In questo contesto, la comunità internazionale ha davanti a sé una grande opportunità. “È brutto dirlo, ma può condizionare gli aiuti e le riforme del sistema – spiega Perteghella -.  Se l’alternativa è dare aiuti a pioggia nell’attuale sistema, penso che l’80% verrebbero ancora una volta accaparrati dai vari gruppi politici libanesi, che molto difficilmente arriverebbero ad essere usati per il bene del Paese e della popolazione”. La grande sfida, quindi, è gestire l’assistenza e gli aiuti “in modo che non vadano a lanciare un’ancora di salvataggio alla classe politica, ma servono effettivamente per attuare le riforme”. Il rischio regionale e globale, è che questi aiuti non gestiti in maniera efficace alimentino un sistema clientelare e corrotto, invece di essere usati per ricostruire il Paese.

Nella gestione della crisi libanese, la Francia è la grande protagonista, rispetto agli altri Paesi membri dell’Unione europea. “Macron è arrivato a Beirut il giorno dopo le esplosioni – sottolinea Perteghella -. È un po’ naturale, giacché il Libano era protettorato francese, e i legami sono rimasti molto forti.
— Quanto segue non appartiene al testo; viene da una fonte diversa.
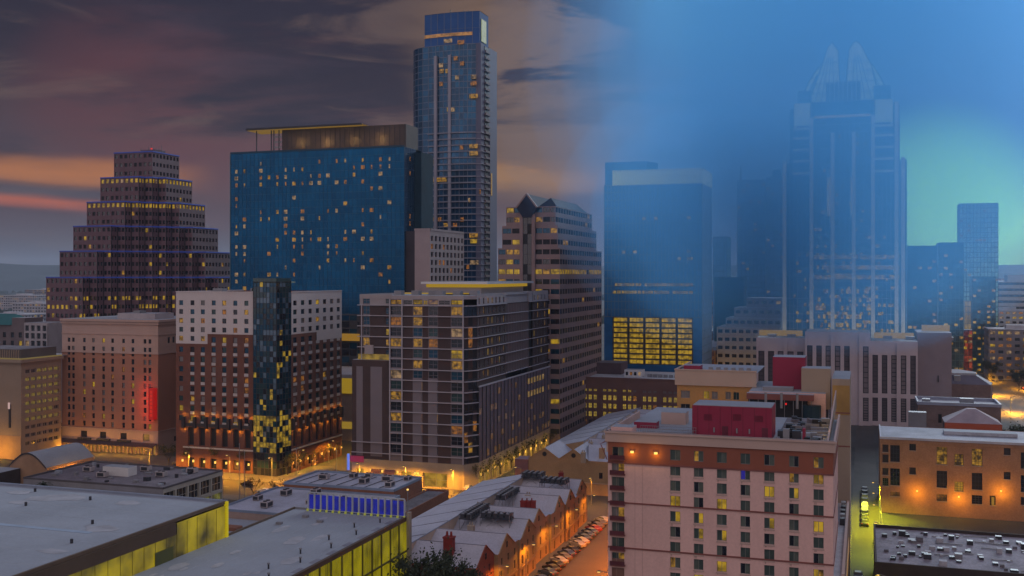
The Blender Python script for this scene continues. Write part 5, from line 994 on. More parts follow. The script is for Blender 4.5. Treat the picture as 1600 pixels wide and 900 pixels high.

Ma proprio per questo passato coloniale, molti hanno accolto Macron come salvatore, e molti altri libanesi si sono sentiti umiliati. Il Libano nasce con questo ‘peccato originale’ del settarismo, ma in questo la politica coloniale francese ha una grande responsabilità, per avere creato e alimentato questo sistema”.

L’Italia però non ha questa reputazione negativa, per cui avrebbe un ruolo importante da giocare come mediatore. “La linea della politica italiana, tradizionale, è parlare sempre un po’ con tutti – sostiene l’esperta -. In passato, quando D’Alema era ministro degli Esteri, incontrò membri di Hezbollah. In questo momento in cui c’è bisogno di dialogare con tutte le forze politiche libanesi, per cercare di convincerla a farsi da parte, e accettare una profonda riforma del sistema, l’Italia può giocare un ruolo importante”.